Long-term impact of Hurricane Helene on Virginia agriculture could reach $630 million, Virginia Tech analysis shows
Agricultural economist John Bovay calculated the future income losses for farmers and economic ripple effects in the region to help guide state and federal aid.
A Virginia Tech economic analysis suggests the final price tag for the damage from Hurricane Helene to Virginia’s agriculture, forestry, and related industries will fall between $416 million and $630 million.
Those numbers include previous estimates of direct losses and replacement costs on farms as well as projected future income losses for farms and communities impacted by the hurricane.
Associate Professor John Bovay in the Department of Agricultural and Applied Economics worked with Virginia Cooperative Extension to provide a comprehensive, forward-looking damage estimate to inform federal and state relief.
As of Nov. 8, Extension agents in 23 localities and the Virginia Department of Forestry had estimated $174.2 million in direct losses from the hurricane. Using their estimates and input, Bovay was able to calculate and include future losses and ripple effects to the regional economy.
Bovay estimated future income losses for farmers at $50.7 million – primarily from land being taken out of production by the storm damage. He said those losses will be heaviest for Virginia producers of Christmas trees, blueberries, beef cattle, and apples.
He also evaluated the “ripple effect” that farm and forest landowners’ losses would have on the regional economy at between $191.1 million and $404.8 million.
Bovay answered questions about his economic analysis and what it means for Virginia producers and consumers.
Why is it important for state and federal relief funding to take into account both past and future losses?
When evaluating the hurricane’s impact, it’s also important to estimate the indirect impact of future losses. These are the ripple effects on the regional economy that happen when farmers lose income. For example, farmers’ suppliers and commercial buyers both lose income, and any reduced consumption — for example of food, gas, or other consumer goods — leads to less income for others in the region.
Relief funding based only on losses in the current year would not adequately compensate farmers and communities with heavily damaged land or infrastructure that took time to rebuild or with perennial crops or animal herds that required time to be brought back to full productivity. We need to consider the reductions to income that will occur if land is taken out of production or damage to land, buildings, or infrastructure is expected to reduce productivity in future years. In addition, we accounted for lost income over multiple years and the time required to reestablish normal production for farms that lost apple trees or cows and calves, for example.

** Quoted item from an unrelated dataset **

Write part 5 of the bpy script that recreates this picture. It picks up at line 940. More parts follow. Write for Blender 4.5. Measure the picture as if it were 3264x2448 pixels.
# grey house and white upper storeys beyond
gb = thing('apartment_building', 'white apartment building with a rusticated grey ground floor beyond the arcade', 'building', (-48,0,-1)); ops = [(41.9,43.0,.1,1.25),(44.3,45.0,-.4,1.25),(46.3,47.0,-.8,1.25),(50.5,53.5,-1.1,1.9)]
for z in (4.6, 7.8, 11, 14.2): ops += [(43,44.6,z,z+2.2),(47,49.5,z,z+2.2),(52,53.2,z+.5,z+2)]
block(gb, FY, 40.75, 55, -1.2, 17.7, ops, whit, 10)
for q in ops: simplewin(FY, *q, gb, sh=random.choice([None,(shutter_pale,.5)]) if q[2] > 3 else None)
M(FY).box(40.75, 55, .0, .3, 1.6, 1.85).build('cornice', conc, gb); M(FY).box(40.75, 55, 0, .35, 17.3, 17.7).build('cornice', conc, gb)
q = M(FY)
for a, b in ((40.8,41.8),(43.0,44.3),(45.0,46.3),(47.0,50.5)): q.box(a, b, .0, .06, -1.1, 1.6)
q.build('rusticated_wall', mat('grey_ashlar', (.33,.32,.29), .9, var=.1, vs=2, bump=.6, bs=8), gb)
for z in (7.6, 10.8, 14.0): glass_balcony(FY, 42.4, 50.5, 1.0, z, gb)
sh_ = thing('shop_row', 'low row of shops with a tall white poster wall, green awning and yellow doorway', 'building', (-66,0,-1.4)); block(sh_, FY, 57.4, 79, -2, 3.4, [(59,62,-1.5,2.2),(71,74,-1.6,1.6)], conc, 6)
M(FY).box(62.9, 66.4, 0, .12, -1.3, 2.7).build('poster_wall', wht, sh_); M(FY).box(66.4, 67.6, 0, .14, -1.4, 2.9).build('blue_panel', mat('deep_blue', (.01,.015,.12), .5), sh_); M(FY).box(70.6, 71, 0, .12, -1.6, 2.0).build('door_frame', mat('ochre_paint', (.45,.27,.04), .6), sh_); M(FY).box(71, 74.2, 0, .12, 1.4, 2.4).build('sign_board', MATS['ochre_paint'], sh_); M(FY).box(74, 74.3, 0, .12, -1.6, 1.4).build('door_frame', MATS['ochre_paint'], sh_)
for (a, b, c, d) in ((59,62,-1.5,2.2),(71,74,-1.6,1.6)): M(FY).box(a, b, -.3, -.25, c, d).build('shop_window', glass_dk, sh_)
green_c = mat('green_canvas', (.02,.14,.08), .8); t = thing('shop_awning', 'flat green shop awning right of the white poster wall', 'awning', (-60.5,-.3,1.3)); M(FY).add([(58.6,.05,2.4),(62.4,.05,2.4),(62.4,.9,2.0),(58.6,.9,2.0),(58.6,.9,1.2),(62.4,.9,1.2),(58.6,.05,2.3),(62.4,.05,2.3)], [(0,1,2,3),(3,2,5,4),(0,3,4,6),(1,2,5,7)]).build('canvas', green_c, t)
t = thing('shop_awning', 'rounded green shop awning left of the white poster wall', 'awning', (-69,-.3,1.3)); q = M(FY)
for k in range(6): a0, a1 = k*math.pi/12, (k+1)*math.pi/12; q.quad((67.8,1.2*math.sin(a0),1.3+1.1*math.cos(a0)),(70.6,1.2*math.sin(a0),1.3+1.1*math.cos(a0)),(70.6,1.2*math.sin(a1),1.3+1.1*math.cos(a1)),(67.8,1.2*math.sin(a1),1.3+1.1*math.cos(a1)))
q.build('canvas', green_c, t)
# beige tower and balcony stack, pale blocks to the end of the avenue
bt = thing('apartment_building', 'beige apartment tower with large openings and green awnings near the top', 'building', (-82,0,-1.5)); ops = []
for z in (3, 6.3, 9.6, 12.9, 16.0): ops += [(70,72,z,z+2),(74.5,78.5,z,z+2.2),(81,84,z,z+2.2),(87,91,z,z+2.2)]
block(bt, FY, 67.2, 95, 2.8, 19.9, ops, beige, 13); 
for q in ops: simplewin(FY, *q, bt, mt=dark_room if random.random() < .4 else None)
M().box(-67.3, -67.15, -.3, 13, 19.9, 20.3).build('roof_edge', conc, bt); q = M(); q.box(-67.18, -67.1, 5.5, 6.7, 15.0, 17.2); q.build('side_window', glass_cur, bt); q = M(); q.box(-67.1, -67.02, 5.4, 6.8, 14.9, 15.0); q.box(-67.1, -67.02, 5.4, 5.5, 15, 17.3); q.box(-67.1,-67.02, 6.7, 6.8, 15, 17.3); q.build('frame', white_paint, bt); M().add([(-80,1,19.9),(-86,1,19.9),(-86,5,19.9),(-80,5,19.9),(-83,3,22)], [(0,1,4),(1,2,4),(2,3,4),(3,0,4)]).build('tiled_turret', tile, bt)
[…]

Can you provide an example of a farm or commodity you looked at in arriving at your calculations and how you assessed the longer-term impacts that would confront them?
A blueberry farmer lost all of the bushes he had planted because of flooding and will need to relocate his operation to another site that is not susceptible to flooding. Because blueberry bushes require about four years to begin producing enough fruit to become profitable and a few more years after that to reach full production potential, the farmer has lost many years of income and will also need to incur costs to establish the bushes in the new location. Our new approach to estimating future impacts accounts not just for the lost sales this year, but also all of the additional expenses and reduced sales for the next several years, relative to what the sales would have been without Helene.
Outside of the impacts on farms, how do you see this affecting the economic health of the surrounding cities and counties?
Agriculture is a large source of income in Southwest Virginia, especially when considering the ripple effects that I described earlier. Helene devastated many of the communities in the region, and it will take large investments in infrastructure and general recovery efforts to help the communities return to normal economic conditions. Some farmers will, unfortunately, need to invest in additional land to continue operating similarly to the way they were a few months ago, because of the infeasibility of restoring their land to the condition it was in before the storm.
How will this impact consumers in Virginia? Can we expect to see any differences in access to agricultural products or services?
This is one area where we have good news: Even though Southwest Virginia farms were devastated by Helene, there won’t be much impact on consumer food prices. The food supply chain is nationally — and internationally — integrated, and the lost value of sales of food products and animals this year because of Helene is estimated to be about $13.5 million. The other impacts this year are from timber and damage to facilities, land, infrastructure, and equipment.
This $13.5 million impact is a tiny share of the total value of Virginia and United States agricultural production, and because consumers pay much more for their food than farmers receive for what they produce, impacts for consumers will be minimal.
An exception to what I just said is that consumers in Southwest Virginia who buy locally produced food will find some of their favorite products in short supply, especially if they buy food from farmers they know personally who were affected by Helene.
Why is there such a wide range of estimated impact – at $416 million to $630 million?
We drew on estimates of the indirect effects of Helene from North Carolina and Georgia. In North Carolina’s case, the indirect effects were slightly less than the direct effects, but in Georgia, they were almost double. So, the range implied is that the total economic effects – direct plus indirect — are roughly two to three times the direct effects that we can more easily estimate.